Thursday, June 8, 2017

Boeing Wants to Make Pilotless Airplanes a Reality

Not too long from now, you might be able to ride to the airport in your driverless Uber, hit up the self-check-in kiosk for your ticket, and hop on a plane that can fly without a pilot. Welcome to the future.

According to Reuters, Boeing is working on a way to send self-piloted airplanes up into the stratosphere. On Thursday, the company's vice president of product development, Mike Sinnett, said he'll be testing pilotless software in a flight simulator this summer, and wants to fly on an airplane in 2018 with "some artificial intelligence that makes decisions that pilots would make."

"The basic building blocks of the technology clearly are available," Sinnett said during a press briefing.

While the prospect might sound terrifying—considering Google and Tesla have faced a few disastrous incidents while fine-tuning their own driverless car technology—most planes fly without the help of pilots every day. According to the Washington Post, aircraft autopilot has become so advanced that the US Department of Transportation has grown increasingly worried today's pilots aren't skilled enough to intervene in the event of an electrical blackout. Most pilots just manually operate the flight for takeoff and landing, USA Today reports.

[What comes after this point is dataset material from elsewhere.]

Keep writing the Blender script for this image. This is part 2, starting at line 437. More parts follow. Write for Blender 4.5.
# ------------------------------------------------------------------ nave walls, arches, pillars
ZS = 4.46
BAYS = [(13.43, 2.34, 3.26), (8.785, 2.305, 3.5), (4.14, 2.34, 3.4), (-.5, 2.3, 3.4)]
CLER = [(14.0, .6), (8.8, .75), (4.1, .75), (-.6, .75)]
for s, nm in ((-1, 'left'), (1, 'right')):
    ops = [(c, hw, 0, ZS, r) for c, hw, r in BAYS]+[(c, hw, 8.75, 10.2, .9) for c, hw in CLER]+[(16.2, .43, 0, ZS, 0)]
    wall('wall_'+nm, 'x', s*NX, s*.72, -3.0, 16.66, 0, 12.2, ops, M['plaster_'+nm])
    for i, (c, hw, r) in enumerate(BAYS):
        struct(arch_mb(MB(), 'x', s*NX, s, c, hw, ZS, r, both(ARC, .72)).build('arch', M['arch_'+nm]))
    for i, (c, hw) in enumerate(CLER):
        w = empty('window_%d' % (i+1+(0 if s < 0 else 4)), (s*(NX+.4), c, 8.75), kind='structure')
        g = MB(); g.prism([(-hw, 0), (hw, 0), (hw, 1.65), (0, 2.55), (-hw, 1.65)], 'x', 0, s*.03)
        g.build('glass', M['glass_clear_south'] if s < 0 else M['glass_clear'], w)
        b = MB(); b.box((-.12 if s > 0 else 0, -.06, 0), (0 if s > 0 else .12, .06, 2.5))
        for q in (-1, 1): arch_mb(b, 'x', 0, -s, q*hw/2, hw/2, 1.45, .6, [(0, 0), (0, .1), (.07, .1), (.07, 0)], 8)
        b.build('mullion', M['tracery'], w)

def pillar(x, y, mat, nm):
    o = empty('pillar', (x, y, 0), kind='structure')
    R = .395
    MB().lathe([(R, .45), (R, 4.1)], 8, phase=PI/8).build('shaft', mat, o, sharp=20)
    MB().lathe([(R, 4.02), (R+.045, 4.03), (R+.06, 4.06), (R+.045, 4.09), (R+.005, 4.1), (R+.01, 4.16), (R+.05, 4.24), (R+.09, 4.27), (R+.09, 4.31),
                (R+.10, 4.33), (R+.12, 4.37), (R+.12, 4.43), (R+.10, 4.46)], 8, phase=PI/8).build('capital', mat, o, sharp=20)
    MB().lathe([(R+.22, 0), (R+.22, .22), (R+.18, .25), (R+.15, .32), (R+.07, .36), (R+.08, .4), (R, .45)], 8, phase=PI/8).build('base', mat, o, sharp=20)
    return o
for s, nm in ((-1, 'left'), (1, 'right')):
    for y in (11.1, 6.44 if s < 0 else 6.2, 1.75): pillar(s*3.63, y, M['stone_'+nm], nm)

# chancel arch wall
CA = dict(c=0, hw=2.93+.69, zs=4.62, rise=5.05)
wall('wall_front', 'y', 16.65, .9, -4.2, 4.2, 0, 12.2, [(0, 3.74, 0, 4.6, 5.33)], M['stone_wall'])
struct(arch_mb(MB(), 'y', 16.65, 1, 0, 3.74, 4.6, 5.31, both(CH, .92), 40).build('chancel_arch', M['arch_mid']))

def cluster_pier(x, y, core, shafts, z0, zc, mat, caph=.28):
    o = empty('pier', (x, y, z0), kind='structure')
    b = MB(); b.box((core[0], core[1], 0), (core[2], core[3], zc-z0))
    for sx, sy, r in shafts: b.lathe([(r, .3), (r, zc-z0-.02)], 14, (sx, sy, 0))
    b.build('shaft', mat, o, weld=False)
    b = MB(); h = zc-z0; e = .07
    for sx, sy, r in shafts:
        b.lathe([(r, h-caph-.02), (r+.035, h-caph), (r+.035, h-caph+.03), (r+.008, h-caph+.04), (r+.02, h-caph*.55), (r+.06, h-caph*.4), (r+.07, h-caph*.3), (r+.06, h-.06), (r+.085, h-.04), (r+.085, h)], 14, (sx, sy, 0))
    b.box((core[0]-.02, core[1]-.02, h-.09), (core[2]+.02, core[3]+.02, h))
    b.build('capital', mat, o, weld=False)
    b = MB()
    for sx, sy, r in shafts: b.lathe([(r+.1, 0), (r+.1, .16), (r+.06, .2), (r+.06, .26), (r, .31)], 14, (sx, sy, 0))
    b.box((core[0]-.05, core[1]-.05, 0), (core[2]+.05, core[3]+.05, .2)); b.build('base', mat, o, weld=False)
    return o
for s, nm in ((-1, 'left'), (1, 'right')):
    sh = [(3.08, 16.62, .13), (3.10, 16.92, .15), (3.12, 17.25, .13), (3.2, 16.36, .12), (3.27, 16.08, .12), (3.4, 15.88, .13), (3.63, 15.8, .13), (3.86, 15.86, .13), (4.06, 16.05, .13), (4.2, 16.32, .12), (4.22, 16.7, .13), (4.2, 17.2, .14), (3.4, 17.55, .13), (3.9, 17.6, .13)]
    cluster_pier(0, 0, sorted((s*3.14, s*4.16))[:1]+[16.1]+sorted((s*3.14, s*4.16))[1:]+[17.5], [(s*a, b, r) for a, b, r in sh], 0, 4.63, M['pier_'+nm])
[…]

Still, Sinnett said he wants to be sure Boeing's pilotless planes can handle the operations just as well as their human counterparts—especially in the event of an emergency. Just like self-driving cars, self-piloted planes may one day need to be equipped with some kind of program to decide how to navigate a moral dilemma.

"If it can't [transport passengers safely], then we can't go there," Sinnett told Reuters. "I have no idea how we're going to do that, but we're studying it right now and we're developing those algorithms."

If the prospect of flying on an unmanned aircraft still seems daunting in 2035 or whatever, you'll just have to go visit your local cyborg pastor and pray for safe travels, because by then most of the workforce will be replaced by robots anyway.